Sa décision de briser un tabou politique, alors que la CDU est nettement en tête des sondages pour l’élection du 23 février, lui a valu les critiques de l’opposition mais aussi de l’ancienne chancelière Angela Merkel, issue du même parti, ou de l’Église. “Le résultat est à peu près tout ce que M. Merz aurait voulu éviter : la loi n’a pas changé, ses adversaires, à gauche comme à l’extrême droite, sortent renforcés et les doutes naissent sur sa capacité à être chancelier”, estime le Times.
“L’AfD fait la fête”
Friedrich Merz n’est pas été épargné non plus par la presse de son pays. “Ce devait être son triomphe”, souligne Bild, mais son combat est devenu “un voyage d’horreur politique”. Sous une photo de lui, seul et assis dans le Bundestag, Die Zeit titre “crashé” et ajoute “Pas encore chancelier et déjà dans l’histoire”.

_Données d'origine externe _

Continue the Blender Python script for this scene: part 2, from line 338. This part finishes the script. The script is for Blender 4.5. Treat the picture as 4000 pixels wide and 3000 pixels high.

La Süddeutsche Zeitung revient sur un “jour tout sauf normal au parlement allemand”, marqué notamment par une interruption de séance de trois heures et des négociations tous azimuts impliquant la CDU, les sociaux-démocrates du SPD, les libéraux du FDP et les Verts. “Le virage en matière d’asile de Friedrich Merz (CDU) a échoué pour l’instant”, conclut Die Welt. “Peu avant 18 heures, Friedrich Merz s’est présenté devant la presse, et même si son visage brillait de sueur, le chef de la CDU semblait étrangement exalté, presque soulagé”, satisfait d’avoir essayé, relève Die Zeit.
Pour Handelsblatt, “le candidat à la chancellerie s’est fait du mal pour rien” et a “probablement sous-estimé l’effet que l’apparence d’une coopération avec l’AfD a laissé sur les autres partis au Bundestag et sur une partie de la population. Quand cela est devenu clair, il était apparemment déjà trop tard. Le candidat à la chancellerie ne voulait plus faire marche arrière”.
Sans cette proposition de loi adoptée et avec une CDU mise en difficulté par sa stratégie, la ZDF se demande “si cela en valait la peine”. Une tribune dans la Frankfurter Allgemeine Zeitung répond oui parce qu’“une majorité de la population veut limiter l’immigration. Merz a essayé de tenir compte de cette humeur au Bundestag. Mais le SPD et les Verts ont continué à miser sur le refus”. Der Spiegel met plutôt en cause l’ensemble des formations républicaines et déplore “un maximum de dégâts pour la démocratie”.
Dans la situation actuelle, constate l’hebdomadaire, “l’AfD fait la fête” puisque les partis traditionnels n’ont pas réussi à se mettre d’accord sur un sujet comme l’immigration illégale. “On aurait ainsi retiré à l’AfD l’argument selon lequel ce n’est qu’avec elle qu’il y aura un changement dans la politique migratoire. Mais la CDU, le SPD, les Verts et le FDP n’étaient manifestement pas à la hauteur du défi”, se lamente Der Spiegel.
“Il semble qu’ils ne réalisent pas la gravité de la situation dans laquelle se trouve le pays. La rhétorique démesurée du chef du groupe parlementaire SPD Rolf Mützenich a contribué au triomphe des contempteurs de la démocratie, tout comme l’attitude de blocage des Verts. Mais la plus grande partie de la responsabilité incombe au candidat à la chancellerie, Friedrich Merz”, poursuit le magazine. “Il a contribué à la normalisation de l’AfD. C’est une faute qui marquera pour longtemps les démocrates-chrétiens”.